Like this morning.  I’ve made a pot of coffee must be a million times. I’ve even been told I make good coffee — but we added a twist to the mix….. we have a new coffeepot.  In the words of my oldest child, (and former Starbucks Barista), “How can you screw up coffee?” Well, let me tell you — it’s simple.  You do what you’ve done a million times before, and don’t think about it — until the pot is spouting steam, water is dancing on the burner in tiny droplets, and brown flecks of portfolio-priced beans are leaking all over your kitchen counter.  When such an occurrance happens it is then, and only then, one notices that this particular appliance requires the basket be put in a certain way — it seems there is a little notch on the basket that must be “just so” — It was then I realized how stuck into old habits and views I had become in my relationship to my old coffee pot — Did anyone else buy this model?

Which brings me to my first blog subject. 

I ministered at a dear friend’s church yesterday; much larger than my husband’s and mine.  We met at 6:00am for prayer and worship — I got to lead the worship segment — it was wonderful. It was more wonderful because the morning began with failure.
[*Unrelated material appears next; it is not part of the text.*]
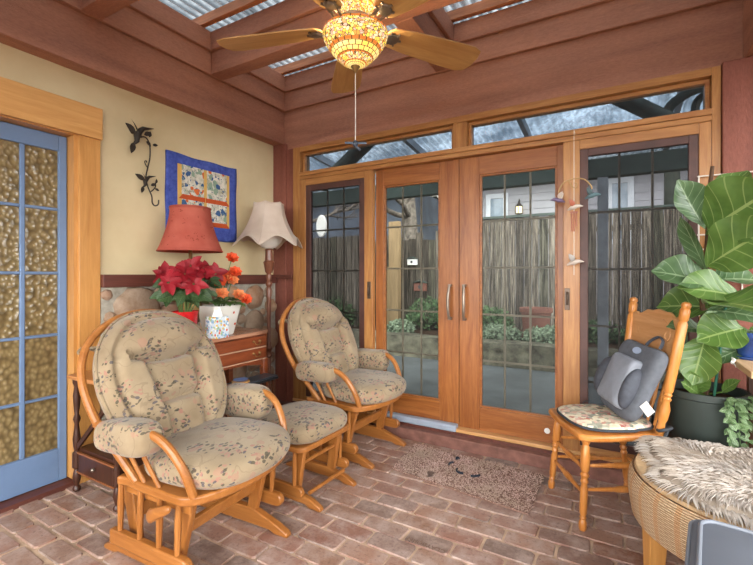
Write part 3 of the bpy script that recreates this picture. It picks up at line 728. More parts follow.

Early planner/detailer that I am, I had set my alarm for 4:30, giving myself time to get ready and drive the 25-40 minutes to her door from my home.  Anticipating the early morning, I found I couldn’t sleep the night before.  Well, as you might guess, my alarm didn’t go off — don’t even know why — perhaps its getting older like me. I awoke with a start at 5:20am — soundcheck was supposed to happen at 5:30am — not happening today folks….

She called me at 5:32 — “Are you okay?” (Yes, I said, as I was rushing around — pulling on my dress pants — I’ll be there…this really is important to me…. ) She couldn’t have been kinder.

Long story short, they prayed without me til 6:15, when I walked in the door. No one panicked, or was in a hurry. In fact, I was hugged and greeted.  When I walked into the sanctuary, my friend hugged me, and said “Relax — just go up there and let God use you.”  (Did I tell you she was a dear friend?)   Her assistant took the time to pour bottled water into a goblet… they acted as if it was part of the program for the worship leader to arrive after the meeting had begun… I went right to the piano, and then looked out. (They had more intercessors gathered than Bill and I have in our congregation — at 6:00AM!– and all of those wonderful people had probably been early to the meeting!)

The Lord met us — Our time extended, and I stayed at the piano. Afterwards, my friend and I went out for breakfast — and then, at her invitation, we came back and spent some time in her office together, – meeting a publications representative, and talking about the differences in our ministries.  We live in two completely different worlds — my friend and I — serving the same Lord, and the same family.  Her church runs several thousand. Ours runs 100 or so (I say the “or so” because we are growing, ever so slowly). Her church ministers to the urban community and has two campuses.  Ours ministers to the suburban culture and has two buildings.

As I looked around her office, I gained an insight and an education about her world.  I am gaining new understanding on my eternal family.  Her African-American culture has a beautiful and painful history.  The images on her walls hold more color than those on my walls.  There is a different understanding about the world’s ways that is part of her environment….. Things I thought I knew….  I have so far to go — How badly I want to be effective in all of the cultures around me…

It’s kind of like working with a new coffeepot.